564 (dd) Where the government filed proof of claim for unpaid income taxes imposed by the Act of 1913, the trustee in bankruptcy was not required to pay the tax and then file suit to recover under Sec. 3226, R. S. Sec. 64 (a) of the Bankruptcy Act is binding on the government because it is mentioned therein. It authorizes the Bankruptcy Court to determine questions involving federal taxes due by a bankrupt. In re General Film Corp., and U. S. v. Kellogg, (C. C. A., Second Cir. 1921) 274 Fed. 903.

564 (ee) A corporation was authorized by Sec. 14 (a) of the Act of 1916 to file claim for refund, and, if rejected, to file suit to recover taxes paid under the Acts of 1909 and 1913, notwithstanding the fact that it previously filed suit for the recovery of the same taxes and was unsuccessful, because it did not comply with the then existing law by filing a claim for refund within two years next after the cause of action accrued. The enactment of Sec. 14 (a) of the Act of 1916 amounted to a waiver on the part of the government of the plea of res judicata. Public Service Corp. v. Doyle (Col.), (C. C. A., Third Cir. 1922) 279 Fed. 353, reversing Id., (D. C., D. N. J. 1921) 273 Fed. 282. 564 (ff) Unless suit is begun within the time prescribed by law, it is barred. Christie-Street Com. Co. v. U. S., (C. C. A., Eighth Cir. 1905) 136 Fed. 326, affirming Id., (C. C., W. D. Mo. 1904) 129 Fed. 506; Public Ser. Co. v. Herold (Col.), (D. C., D. N. J. 1915) 219 Fed. 301.

564 (gg) An action for the recovery of income and profits taxes illegally assessed and collected is maintainable against the U. S. in the District Court within the jurisdictional amount and in the Court of Claims, even though paid voluntarily, not under duress, and without protest. Coffey (Col.) et al. v. The Exchange Bank of Lennox, (C. C. A., Eighth Cir. 1924) 296 Fed. 807.

564 (hh) Where a tax of a fixed percentage is so definitely described in the statute that its amount or value can be ascertained and determined on evidence by a court, a suit will lie without an assessment under the Act of 1909. U. S. v. Waddell Inv. Co., (D. C., W. D. Mo. 1921) 275 Fed. 935.

565 (a) Application to the Commissioner of Internal Revenue before payment of a tax for a ruling as to whether a tax is payable does not constitute a claim for refund under Sec. 3226, R. S.; hence, the filing of a claim for refund after the expiration of the statute of limitations does not constitute an amended claim for refund so as to bring it within the statutory period. B. & O. R. R. Co. v. U. S., (1923) 260 U. S. 565, affirming Id., (1921) 56 Ct. Cl. 279.

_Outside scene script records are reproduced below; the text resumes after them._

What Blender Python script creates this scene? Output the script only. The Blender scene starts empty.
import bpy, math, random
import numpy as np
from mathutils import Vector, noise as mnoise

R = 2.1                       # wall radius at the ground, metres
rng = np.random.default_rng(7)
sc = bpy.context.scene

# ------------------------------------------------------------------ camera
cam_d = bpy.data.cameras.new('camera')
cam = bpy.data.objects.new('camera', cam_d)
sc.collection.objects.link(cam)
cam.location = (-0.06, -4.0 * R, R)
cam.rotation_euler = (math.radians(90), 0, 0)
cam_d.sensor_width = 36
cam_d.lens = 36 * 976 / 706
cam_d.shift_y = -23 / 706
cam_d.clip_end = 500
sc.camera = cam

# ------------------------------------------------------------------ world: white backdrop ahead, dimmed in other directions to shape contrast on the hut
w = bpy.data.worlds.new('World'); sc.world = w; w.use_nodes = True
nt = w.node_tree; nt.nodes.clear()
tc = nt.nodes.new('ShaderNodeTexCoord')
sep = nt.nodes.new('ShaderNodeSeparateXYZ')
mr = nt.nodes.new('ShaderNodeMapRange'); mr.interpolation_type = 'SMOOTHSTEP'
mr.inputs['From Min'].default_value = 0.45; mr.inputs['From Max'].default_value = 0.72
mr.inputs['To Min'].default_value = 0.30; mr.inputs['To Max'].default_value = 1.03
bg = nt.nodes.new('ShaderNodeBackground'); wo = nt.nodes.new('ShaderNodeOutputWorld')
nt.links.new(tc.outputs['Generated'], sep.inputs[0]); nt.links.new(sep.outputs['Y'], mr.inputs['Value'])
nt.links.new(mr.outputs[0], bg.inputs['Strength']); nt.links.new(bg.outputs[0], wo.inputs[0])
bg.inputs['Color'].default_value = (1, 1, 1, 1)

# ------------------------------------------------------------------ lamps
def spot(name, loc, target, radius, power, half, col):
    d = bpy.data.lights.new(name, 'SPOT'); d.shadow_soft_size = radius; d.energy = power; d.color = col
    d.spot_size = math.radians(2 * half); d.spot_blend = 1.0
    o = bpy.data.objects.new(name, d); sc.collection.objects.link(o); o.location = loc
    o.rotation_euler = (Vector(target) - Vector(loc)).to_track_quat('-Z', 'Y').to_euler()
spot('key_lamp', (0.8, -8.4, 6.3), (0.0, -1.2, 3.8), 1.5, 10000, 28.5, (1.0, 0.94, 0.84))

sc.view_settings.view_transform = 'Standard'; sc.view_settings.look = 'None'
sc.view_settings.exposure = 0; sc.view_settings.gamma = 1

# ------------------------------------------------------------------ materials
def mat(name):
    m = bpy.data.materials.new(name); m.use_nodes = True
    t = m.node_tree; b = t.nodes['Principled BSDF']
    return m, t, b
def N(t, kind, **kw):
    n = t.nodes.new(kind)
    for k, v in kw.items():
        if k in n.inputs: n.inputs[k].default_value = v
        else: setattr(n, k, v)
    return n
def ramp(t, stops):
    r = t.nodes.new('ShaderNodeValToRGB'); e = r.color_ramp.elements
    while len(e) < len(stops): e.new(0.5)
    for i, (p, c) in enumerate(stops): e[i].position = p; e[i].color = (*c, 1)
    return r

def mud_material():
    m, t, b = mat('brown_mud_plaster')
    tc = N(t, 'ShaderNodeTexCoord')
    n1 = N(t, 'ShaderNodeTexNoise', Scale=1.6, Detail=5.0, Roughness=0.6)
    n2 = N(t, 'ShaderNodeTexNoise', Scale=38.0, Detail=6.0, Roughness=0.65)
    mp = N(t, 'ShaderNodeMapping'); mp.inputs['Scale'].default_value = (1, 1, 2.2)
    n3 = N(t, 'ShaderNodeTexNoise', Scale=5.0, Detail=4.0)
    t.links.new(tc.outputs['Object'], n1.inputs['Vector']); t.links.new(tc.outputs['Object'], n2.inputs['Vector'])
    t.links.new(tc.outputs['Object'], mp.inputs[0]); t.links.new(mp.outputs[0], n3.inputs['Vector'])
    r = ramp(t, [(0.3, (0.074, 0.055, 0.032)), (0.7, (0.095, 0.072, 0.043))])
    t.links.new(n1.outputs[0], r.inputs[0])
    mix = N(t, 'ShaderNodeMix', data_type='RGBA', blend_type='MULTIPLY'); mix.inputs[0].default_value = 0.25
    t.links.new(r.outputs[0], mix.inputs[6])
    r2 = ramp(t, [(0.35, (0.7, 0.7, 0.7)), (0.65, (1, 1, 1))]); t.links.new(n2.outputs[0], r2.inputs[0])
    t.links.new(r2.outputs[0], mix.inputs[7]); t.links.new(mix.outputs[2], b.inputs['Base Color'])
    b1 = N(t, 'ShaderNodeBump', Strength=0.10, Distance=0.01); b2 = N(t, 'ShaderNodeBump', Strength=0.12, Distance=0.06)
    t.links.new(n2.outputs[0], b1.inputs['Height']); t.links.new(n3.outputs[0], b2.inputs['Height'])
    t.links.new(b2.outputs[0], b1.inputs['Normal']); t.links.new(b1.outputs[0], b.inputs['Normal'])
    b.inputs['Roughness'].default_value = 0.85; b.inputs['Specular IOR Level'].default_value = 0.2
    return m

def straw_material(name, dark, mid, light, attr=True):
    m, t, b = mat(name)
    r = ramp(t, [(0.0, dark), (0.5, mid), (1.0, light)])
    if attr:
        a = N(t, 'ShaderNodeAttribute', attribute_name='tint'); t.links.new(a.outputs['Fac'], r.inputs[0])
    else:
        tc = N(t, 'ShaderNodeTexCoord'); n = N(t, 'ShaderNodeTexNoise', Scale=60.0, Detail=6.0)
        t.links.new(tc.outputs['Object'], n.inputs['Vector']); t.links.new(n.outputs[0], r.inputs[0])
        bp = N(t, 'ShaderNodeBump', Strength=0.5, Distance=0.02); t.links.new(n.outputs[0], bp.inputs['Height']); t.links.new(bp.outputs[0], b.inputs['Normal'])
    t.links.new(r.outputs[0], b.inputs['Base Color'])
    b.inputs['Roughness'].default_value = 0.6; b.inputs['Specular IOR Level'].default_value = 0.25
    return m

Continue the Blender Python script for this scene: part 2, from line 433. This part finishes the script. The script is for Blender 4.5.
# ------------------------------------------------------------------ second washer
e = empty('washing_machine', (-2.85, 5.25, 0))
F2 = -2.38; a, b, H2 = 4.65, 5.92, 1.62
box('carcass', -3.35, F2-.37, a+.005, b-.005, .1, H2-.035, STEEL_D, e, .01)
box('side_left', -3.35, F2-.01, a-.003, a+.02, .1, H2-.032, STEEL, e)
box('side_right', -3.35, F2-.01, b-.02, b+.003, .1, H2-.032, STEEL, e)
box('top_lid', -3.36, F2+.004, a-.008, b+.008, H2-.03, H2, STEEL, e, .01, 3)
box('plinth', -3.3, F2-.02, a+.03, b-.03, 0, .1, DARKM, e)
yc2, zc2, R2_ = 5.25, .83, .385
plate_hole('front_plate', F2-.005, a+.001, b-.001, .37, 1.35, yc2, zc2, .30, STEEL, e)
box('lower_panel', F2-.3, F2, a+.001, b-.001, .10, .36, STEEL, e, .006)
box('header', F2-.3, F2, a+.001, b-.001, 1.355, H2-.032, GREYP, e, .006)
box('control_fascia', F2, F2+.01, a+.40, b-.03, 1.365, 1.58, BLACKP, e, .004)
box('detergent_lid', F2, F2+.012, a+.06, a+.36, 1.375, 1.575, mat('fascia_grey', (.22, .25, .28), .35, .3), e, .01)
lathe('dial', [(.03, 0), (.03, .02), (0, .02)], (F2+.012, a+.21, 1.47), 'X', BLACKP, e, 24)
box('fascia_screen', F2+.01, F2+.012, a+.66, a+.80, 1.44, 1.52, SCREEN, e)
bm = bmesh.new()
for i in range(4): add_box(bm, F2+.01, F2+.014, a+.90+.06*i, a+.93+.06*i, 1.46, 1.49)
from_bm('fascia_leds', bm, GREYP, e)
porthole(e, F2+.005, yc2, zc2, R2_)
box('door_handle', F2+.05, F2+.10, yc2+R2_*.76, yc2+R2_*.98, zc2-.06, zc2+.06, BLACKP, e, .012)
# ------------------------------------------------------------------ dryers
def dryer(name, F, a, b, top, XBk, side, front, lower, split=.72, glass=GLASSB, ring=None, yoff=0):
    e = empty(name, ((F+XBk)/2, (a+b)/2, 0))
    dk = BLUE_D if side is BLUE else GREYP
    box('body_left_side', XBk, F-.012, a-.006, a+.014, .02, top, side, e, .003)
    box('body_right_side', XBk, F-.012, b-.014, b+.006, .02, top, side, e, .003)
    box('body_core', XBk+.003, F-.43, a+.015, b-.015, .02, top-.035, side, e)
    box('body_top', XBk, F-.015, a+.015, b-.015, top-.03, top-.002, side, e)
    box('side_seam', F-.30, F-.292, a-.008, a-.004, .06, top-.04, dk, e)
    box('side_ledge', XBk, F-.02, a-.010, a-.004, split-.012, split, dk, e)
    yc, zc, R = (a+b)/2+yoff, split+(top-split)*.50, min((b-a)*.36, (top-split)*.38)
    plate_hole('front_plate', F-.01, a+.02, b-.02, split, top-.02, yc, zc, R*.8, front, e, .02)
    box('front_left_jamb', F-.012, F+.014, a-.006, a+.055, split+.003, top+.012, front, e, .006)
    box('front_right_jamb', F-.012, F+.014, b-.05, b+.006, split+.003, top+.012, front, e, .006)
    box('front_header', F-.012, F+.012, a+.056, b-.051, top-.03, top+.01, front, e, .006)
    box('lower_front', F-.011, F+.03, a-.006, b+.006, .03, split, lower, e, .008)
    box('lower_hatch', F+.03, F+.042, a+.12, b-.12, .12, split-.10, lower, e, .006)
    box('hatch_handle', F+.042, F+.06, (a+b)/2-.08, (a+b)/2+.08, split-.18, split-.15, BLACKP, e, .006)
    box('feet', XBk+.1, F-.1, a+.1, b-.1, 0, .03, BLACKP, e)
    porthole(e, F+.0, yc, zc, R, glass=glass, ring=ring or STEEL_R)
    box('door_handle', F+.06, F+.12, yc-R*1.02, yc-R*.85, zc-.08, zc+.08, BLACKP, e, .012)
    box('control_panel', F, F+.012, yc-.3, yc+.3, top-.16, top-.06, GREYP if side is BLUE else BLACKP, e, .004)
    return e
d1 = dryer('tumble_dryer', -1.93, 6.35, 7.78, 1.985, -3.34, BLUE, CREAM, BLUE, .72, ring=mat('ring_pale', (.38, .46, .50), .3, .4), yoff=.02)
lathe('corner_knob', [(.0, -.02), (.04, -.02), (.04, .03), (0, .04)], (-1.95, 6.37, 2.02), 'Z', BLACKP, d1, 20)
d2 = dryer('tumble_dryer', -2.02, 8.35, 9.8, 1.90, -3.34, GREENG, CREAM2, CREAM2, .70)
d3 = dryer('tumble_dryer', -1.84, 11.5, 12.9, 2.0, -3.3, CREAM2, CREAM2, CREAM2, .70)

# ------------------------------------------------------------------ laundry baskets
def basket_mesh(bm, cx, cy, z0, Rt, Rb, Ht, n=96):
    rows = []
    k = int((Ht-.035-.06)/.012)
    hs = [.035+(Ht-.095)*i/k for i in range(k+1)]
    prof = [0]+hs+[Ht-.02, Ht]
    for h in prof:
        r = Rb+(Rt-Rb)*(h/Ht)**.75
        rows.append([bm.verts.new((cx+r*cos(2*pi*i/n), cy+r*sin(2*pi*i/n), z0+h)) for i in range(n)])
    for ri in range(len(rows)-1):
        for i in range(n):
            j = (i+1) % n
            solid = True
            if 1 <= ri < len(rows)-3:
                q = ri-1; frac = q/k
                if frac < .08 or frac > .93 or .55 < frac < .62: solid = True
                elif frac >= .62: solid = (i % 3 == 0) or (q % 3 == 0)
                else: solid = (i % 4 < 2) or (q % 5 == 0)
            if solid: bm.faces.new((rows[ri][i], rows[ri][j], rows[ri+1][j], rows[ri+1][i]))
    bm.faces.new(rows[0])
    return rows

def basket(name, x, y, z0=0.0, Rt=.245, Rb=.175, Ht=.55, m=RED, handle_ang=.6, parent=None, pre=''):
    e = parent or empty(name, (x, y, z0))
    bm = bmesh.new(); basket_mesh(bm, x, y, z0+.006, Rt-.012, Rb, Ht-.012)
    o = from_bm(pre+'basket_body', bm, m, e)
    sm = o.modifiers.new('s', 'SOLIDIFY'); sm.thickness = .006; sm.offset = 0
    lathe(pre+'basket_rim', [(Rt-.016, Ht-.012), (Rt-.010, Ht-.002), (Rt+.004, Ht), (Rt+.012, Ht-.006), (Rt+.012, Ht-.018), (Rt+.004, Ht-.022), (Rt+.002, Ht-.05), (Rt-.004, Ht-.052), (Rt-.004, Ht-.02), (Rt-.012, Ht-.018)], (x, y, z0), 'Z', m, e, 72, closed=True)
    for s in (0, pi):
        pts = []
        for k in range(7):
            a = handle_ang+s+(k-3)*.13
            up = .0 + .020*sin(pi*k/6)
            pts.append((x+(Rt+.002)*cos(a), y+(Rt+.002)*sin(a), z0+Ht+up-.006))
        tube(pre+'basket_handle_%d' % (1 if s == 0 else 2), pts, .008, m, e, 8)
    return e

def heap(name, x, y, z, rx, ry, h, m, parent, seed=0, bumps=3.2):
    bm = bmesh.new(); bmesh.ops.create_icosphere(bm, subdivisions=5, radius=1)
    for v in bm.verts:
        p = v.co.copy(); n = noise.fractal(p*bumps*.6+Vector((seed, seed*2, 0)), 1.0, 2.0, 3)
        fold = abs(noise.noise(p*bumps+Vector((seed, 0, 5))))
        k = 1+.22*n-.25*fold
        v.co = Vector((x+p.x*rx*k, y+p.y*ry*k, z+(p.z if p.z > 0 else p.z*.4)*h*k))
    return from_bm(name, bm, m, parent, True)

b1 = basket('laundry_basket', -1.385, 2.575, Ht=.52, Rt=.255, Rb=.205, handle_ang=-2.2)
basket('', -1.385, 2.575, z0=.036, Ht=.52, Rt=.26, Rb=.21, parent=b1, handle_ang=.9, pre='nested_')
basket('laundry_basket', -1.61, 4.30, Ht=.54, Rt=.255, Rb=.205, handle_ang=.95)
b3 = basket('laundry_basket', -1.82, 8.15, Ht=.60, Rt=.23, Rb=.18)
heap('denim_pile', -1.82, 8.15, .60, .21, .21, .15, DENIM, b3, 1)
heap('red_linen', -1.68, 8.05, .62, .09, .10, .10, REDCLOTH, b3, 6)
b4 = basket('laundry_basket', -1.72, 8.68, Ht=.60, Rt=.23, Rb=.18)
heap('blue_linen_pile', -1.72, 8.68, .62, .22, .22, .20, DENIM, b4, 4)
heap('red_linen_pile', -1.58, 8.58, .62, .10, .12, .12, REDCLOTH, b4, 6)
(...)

565 (b) The lodging of an appeal with the proper collector of internal revenue for transmission to the commissioner is a presentation of the appeal to the commissioner within the purview of Sec. 3226, R. S. U. S. v. Real Estate Sav. Bank, (1882) 104 U. S. 728. 565 (c) The filing of a claim for abatement after assessment but before payment of an internal revenue tax and the rejection thereof by the Commissioner does not satisfy the requirement for the filing of a claim for refund or credit before suit under Sec. 3226, R. S. Rock Island, A. & L. R. R. v. U. S., (1920) 254 U. S. 141, affirming Id., (1918) 54 Ct. Cl. 22. Contra: Schwarchild & Sulgberger Co. v. Rucker (Col.), (C. C., D. Oregon 1908) 162 Fed. 961.